I appreciate their dilemma of choosing either to maintain the Biden status quo, or to seek Biden’s exit so they can present a worried America with a fresh choice. Either option is fraught with risks. But there might be a way to reconcile the two options.
Assuming that Joe Biden – backed by his family and doctors – feels he still has pep in him and can go the distance in this campaign, then why not keep him at the top of the ticket but have as his running mate, not Kamala Harris, but one of the political talents being mentioned as a replacement for Biden – perhaps Gavin Newsom of California or Gretchen Whitmer of Michigan?
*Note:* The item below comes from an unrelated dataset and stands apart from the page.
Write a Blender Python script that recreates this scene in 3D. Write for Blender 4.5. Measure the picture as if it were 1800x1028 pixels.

Either would add verve to the ticket, creating excitement on the hustings that a staid Biden/Harris ticket could probably not muster. If a Biden exit is too risky given the political calendar and other factors, then let’s inject excitement into the ticket. This seems to me the most prudent solution.
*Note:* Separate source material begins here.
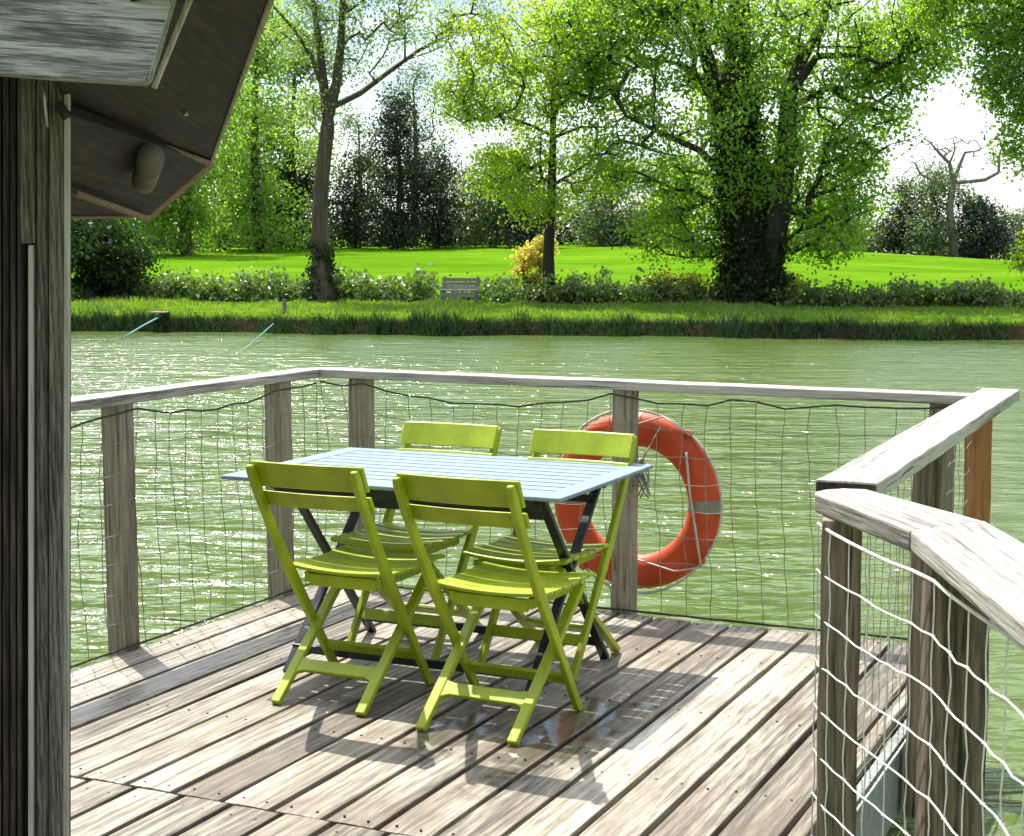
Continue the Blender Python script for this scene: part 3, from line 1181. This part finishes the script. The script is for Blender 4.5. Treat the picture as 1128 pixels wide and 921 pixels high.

Of course this would mean, unfortunately, that Kamala Harris would be taking a fall for Biden. But she could be rewarded in other ways, for instance with a Supreme Court nomination, substituting her for the reportedly sickly Justice Sonia Sotomayor who should be persuaded to retire (she needs to go soon anyway, to avoid a repeat of Ruth Bader Ginsberg, whose refusal to retire – despite her sickness and bench longevity – led to the current lopsided conservative majority in the Court). If neither suasion nor gentle pressure would work with Sotomayor, or it is feared that her forced retirement might alienate the Latino community (especially if she’s to be replaced by yet another Black woman), Kamala Harris could be made Secretary of State, or perhaps US Attorney General, to replace the bland and wimpy Merrick Garland. After a stint heading a huge federal department, Ms. Harris could again run for president, with much improved favorability rating.
This might be one way the Democrats could escape their current dilemma, and then focus squarely on trying to defeat Donald Trump in November.